Austria 0 - 1 Croatia ( Luka Modric 4 pen.)

Germany 2 - 0 Poland ( Podolski 20, 71)

Euro 2008 Day #1

İstanbul'dayken başladı turnuva, ilk 2 günün postu gecikti hafiften.
Açılış töreni kısa sürmüş, güzel olmuş bayıyor bir yerden sonra TV'den izleyenleri.

Açılış maçı ise yine uyuttu, yine uyuttu. İsviçre daha baskın gibiydi, ama Çekler İsviçre'yi de uyutarak yendiler. Zevksiz bir maçtı, Çekler eskisi gibi yaratıcı, yıpratıcı bir takım değil ama hala tam bir takımlar. 11 kişi bir makinenin kollarıymış gibi organize, nerde nasıl duracakları belli. Sverkos amaca ulaştıran golü attı. Maçın adamı Ujfalusi seçildi.

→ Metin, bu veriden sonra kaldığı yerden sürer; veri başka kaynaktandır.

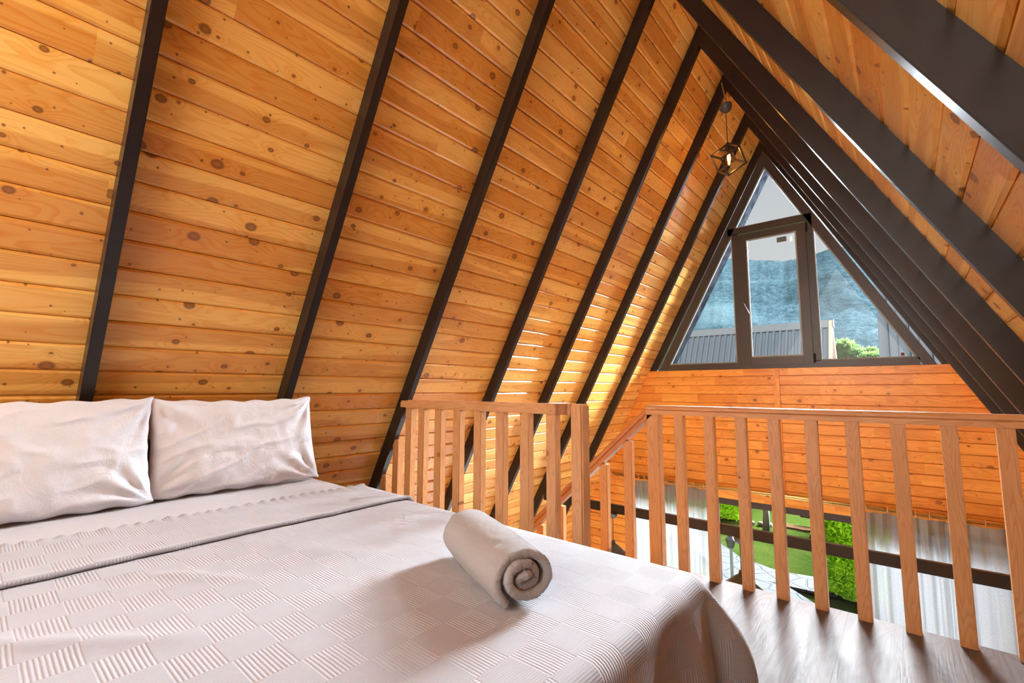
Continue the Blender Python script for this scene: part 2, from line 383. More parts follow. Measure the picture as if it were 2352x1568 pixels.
def back_rows():  # unseen rear wall, left open above to let the rear fill in
    m_ = MB(); z_ = GPH
    while z_ > ZL:
        zn = max(ZL, z_-GW); m_.prism([(-1.6, zn+0.003), (-1.594, zn), (-1.62, zn), (-1.62, z_), (-1.606, z_), (-1.6, z_-0.003)], -xs(zn), xs(zn), axis=0); z_ = zn
    return m_
mr_ = back_rows(); mr_.v = [(p[0], p[2]-GPH, -p[1]) for p in mr_.v]
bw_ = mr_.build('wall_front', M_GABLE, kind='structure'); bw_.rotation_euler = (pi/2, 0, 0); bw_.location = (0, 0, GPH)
# built in world axes; local X is already the board direction; use rotation so that local Y = world Z
vv = [(p[0], p[2]-GPH, -p[1]) for p in mb.v]
mb.v = vv
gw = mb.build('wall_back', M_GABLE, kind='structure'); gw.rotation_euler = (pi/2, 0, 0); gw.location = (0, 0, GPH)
# outer cladding behind the boards
mbo = MB()
zo = WB; mbo.prism([(-xs(ZL), ZL), (-LWX, ZL), (-LWX, LWT), (LWX, LWT), (LWX, ZL), (xs(ZL), ZL), (xs(WB), WB), (-xs(WB), WB)], YG+0.021, 5.55)
mbo.build('trim_5', M_SOFFIT, kind='structure')
stick('trim_6', (0.005, YG-0.006, WB-0.0), (0.005, YG-0.006, LWT+0.003), 0.056, 0.012, M_GABLE, side=(1, 0, 0), bevel=0.002, kind='structure')
# casing board over the lower window
stick('trim_7', (-1.9, YG-0.008, -1.095), (1.9, YG-0.008, -1.095), 0.085, 0.016, M_GABLE, side=(0, 0, 1), bevel=0.003, kind='structure')

# ------------------------------------------------------------------ floors
MB().box(-0.16, 2.02, -1.6, 2.665, ZF-0.03, ZF).build('floor', M_FLOOR, kind='structure', bevel=0.002)
MB().box(-2.02, -0.16, -1.6, 1.93, ZF-0.03, ZF).build('floor', M_FLOOR, kind='structure', bevel=0.002)
M_BOUNCE = mat_plain('pale_bounce_floor', (0.62, 0.60, 0.57), 0.4, var=0.06, scale=4)  # unseen lower floor, made pale so it bounces daylight up to the slopes
MB().box(-3.36, 3.36, -1.6, YG, ZL-0.1, ZL).build('floor', M_BOUNCE, kind='structure')
# fascia under the loft edge
stick('trim_8', (-0.16, 2.65, ZF-0.095), (2.05, 2.65, ZF-0.095), 0.13, 0.02, M_GABLE, side=(0, 0, 1), kind='structure')
stick('trim_9', (-2.05, 1.92, ZF-0.095), (-0.16, 1.92, ZF-0.095), 0.13, 0.02, M_GABLE, side=(0, 0, 1), kind='structure')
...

İkinci maç Türkiye'nin Avrupa Şampiyonasında -kapışabilsek- ezeli rakibimiz denebilecek Portekiz ile maçıydı. Türkiye yenilmekten sıkılmadı, adamlar yenmekten sıkıldı, .2007 Avrupa basketbol şampiyonasında ulan bu adamlar 40 gündür kampta ne çalışmışlar acaba, sanki bütün gün ense apmışlar gibi dediğimiz günleri hatırlattı. Zaten allaha emanet gelmişsin 60. dakikaya kadar rakibin stoperi bir verkaçla yarıyor savunmanı. En son lisede oynadığımız 5'e 5 maçlarda olurdu böyle gol, o da maçın sonlarında yorulduğumuz zamanlarda. Pepe forvetleri zorlanmadan kitledi Carvalho'yla beraber golü de atınca maçın adamı seçildi.

C. Ronaldo canını sıkmadan oynadı, senenin bütün yorgunluğundan çekinerek daha kritik maçlarda, zamanlarda sorumluluk ve sahne alacak gibi. Normalde aldığı top sayısının 3'te birini aldı bu maçta.

Türkiye Milli Futbol takımı daha çok sorunlarla boğuşacak gibi, sempatilerini de kaybediyorlar her geçen gün. Futbolu hala Hasan Şaş ve Hakan Sukur ile tanınan bir ülke olarak kalmanın sancıları. Oynadıkları futbola bakmak bile yeterli ama İsviçre'nin de yenilmiş olmasıyla Türkiye 0 puan'a doğru gider bana göre.